I read the letter that he had given me and to my surprise I found out that I had -again- received a pay rise, the second time in about a year. This was -among other things- due to the fact that I have taken up a study in October last year. I have been working as a UX designer for some time now but I’ve never taken a course or got any certificates to prove my knowledge about the subject. Basically I have been doing UX as part of any assignment so far as there was no specific education for this at the time. Plus it had always been part of the design process anyway just not as extensive as it is nowadays. So I already had some knowledge because of my work experience over the last 10 years.

UX design is booming at the moment, just like webdesign became booming about 15 years ago. Back then the issue was the same, there was no education and everything I’ve learned I’ve learned through self-study and hands-on experience. But I guess I was a lot more aware of my skills when I was younger, I never had to give anything any thought, I just did what was expected so I learned new skills along the way and had no doubts I could deliver whenever I had to. I was successful and confident. I guess when you get older all of that starts to fade a little so I took on the courses in order to see what level of knowledge I have, to gain more confidence and to learn whatever I still have to learn.

So far I’ve been doing really well, I already have my first certificate in and I’m currently taking the second course out of a total of nine. I’m truly enjoying the subjects especially the current one which is about the principles of designing for humans. I’ve learned so much already about psychology and physical facts, the way a user reads the information presented on screen or how information is moving from short-term memory to long-term memory and what the eye perceives information-wise. It’s all very interesting! I’ve noticed that I also enjoy studying, something I didn’t expect when I started the first course. Yes it’s hard to study and work at the same time but it’s so extremely rewarding.

Whilst talking with my unit manager I told him I was even thinking about getting another degree. He asked me if it was necessary and if I really needed it in order to get assignments in and to my surprise I had to answer that question with a ‘no’. So far I had two different assignments both for the local government where I was rejected because of my level of education which is fine but I don’t have any diploma’s. Let me rephrase that, I do have a diploma… but because I have been gaining experience through work, my level of knowledge has become way higher than my original education. I have a bachelor degree but my level of knowledge is equal to a masters degree (which I don’t have).
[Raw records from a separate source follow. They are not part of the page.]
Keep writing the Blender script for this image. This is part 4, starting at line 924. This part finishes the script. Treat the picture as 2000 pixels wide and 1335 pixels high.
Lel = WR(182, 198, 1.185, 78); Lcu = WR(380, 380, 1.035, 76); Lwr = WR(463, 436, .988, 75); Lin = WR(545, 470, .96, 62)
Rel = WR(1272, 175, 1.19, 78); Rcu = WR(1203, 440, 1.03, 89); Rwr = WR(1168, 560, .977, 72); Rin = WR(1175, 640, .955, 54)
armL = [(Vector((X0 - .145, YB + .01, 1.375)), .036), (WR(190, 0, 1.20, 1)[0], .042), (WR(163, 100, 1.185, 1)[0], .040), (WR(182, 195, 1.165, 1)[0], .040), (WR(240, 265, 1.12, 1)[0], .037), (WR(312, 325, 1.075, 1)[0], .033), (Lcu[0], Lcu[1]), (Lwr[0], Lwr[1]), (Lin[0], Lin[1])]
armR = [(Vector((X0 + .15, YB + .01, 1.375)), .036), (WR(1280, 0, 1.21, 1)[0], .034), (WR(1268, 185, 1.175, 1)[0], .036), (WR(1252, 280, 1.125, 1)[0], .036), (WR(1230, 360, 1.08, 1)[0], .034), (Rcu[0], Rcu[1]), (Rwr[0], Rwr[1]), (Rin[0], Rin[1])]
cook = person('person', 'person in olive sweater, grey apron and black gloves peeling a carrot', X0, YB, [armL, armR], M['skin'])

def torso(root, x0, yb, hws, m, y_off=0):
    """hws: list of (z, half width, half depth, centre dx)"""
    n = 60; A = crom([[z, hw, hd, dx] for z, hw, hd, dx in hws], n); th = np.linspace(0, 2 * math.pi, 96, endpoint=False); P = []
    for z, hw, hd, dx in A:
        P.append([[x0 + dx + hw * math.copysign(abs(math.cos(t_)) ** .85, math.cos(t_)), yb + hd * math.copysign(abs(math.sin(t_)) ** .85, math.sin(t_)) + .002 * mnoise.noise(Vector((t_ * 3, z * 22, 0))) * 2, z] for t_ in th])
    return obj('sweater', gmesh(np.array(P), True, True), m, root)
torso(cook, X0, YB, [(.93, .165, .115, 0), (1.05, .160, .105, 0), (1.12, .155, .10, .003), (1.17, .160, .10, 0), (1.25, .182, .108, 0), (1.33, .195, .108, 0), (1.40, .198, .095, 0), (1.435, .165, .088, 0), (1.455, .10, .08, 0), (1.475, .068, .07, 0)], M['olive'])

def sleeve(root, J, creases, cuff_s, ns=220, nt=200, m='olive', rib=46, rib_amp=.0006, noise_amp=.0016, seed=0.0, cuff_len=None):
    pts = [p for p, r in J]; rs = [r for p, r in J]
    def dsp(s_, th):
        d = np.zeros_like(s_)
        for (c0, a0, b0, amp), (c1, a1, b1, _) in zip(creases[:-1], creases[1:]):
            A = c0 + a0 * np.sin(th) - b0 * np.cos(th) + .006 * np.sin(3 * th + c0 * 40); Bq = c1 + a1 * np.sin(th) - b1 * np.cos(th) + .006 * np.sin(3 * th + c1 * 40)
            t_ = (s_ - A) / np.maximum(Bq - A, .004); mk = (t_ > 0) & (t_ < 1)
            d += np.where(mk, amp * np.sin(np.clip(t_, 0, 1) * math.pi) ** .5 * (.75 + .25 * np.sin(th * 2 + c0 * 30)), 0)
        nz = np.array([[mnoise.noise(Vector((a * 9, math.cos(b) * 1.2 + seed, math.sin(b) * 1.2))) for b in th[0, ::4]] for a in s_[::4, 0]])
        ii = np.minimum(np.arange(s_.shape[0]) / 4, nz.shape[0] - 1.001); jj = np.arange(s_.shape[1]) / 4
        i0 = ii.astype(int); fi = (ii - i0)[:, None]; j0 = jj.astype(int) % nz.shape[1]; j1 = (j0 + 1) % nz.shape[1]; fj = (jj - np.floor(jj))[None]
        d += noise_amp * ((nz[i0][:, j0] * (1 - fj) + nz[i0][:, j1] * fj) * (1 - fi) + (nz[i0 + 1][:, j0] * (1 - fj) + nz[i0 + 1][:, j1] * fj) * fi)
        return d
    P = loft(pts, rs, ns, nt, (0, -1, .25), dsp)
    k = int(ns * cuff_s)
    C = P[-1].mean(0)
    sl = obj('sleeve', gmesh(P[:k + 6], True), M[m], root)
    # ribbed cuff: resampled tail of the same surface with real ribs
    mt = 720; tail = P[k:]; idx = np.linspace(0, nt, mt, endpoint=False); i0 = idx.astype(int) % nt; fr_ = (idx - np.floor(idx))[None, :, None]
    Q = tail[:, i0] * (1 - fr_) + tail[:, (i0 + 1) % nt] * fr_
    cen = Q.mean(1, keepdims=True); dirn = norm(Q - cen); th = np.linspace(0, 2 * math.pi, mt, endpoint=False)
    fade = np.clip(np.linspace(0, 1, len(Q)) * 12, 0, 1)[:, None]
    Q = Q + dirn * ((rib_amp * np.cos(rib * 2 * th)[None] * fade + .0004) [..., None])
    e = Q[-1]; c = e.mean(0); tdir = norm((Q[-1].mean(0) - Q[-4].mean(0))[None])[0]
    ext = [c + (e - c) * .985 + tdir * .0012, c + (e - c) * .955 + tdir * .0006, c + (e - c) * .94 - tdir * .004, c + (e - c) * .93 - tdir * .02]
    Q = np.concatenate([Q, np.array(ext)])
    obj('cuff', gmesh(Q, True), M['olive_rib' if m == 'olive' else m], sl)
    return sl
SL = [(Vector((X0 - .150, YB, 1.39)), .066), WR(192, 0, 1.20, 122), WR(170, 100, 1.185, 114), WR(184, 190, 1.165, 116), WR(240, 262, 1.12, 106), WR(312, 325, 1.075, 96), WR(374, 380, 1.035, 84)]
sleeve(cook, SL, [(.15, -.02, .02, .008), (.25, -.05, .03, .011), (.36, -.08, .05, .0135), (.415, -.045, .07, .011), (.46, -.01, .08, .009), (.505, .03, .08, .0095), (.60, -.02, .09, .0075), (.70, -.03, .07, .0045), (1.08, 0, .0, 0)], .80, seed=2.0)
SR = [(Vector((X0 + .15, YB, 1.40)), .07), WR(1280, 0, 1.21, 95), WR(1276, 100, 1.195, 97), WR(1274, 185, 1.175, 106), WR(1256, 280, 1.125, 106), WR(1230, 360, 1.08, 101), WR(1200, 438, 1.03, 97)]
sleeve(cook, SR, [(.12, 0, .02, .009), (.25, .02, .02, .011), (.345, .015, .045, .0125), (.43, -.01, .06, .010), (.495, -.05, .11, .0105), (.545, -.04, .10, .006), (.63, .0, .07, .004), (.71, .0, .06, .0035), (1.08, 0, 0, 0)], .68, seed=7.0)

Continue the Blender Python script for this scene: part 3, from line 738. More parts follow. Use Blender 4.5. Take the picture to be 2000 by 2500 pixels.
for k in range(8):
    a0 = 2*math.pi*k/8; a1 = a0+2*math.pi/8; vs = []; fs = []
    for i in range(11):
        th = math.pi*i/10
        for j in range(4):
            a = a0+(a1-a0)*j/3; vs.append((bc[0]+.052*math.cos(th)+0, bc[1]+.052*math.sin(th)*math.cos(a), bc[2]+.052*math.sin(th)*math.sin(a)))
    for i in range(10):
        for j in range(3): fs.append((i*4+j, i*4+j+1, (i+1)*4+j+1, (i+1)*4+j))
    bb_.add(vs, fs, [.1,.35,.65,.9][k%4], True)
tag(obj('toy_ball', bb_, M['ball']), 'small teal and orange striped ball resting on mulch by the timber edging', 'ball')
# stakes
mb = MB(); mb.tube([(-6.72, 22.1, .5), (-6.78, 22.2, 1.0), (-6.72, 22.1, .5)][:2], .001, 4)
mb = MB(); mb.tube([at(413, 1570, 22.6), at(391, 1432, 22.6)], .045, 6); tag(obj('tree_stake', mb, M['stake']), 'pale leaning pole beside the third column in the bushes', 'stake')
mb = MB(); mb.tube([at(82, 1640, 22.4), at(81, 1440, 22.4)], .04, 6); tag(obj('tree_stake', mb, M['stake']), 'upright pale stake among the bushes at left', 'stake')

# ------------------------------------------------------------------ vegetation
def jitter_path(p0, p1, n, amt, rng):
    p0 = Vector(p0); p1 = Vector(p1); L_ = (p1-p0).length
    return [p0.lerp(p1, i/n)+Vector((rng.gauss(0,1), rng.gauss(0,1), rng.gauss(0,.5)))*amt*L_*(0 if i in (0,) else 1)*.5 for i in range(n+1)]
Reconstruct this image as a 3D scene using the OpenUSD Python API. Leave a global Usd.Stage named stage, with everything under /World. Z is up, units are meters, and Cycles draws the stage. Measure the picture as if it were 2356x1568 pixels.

It has never stopped me before to get to where I wanted to be. So after he asked me that question I was thinking that perhaps I’d better spend my time on my jewellery designs instead of trying to get another degree which will take another three years. I’ve been getting assignments in over the last six years without a problem. Taking on the study was a wise thing to do but it’s sufficient for now. I’m happy I made the choice and that I’m getting the certificates I need, in order to become more confident. The study will be finished in about nine months and when it does, I will have more spare time again to work on my other skills that make me happy: my jewellery designs. Something cool to look forward to!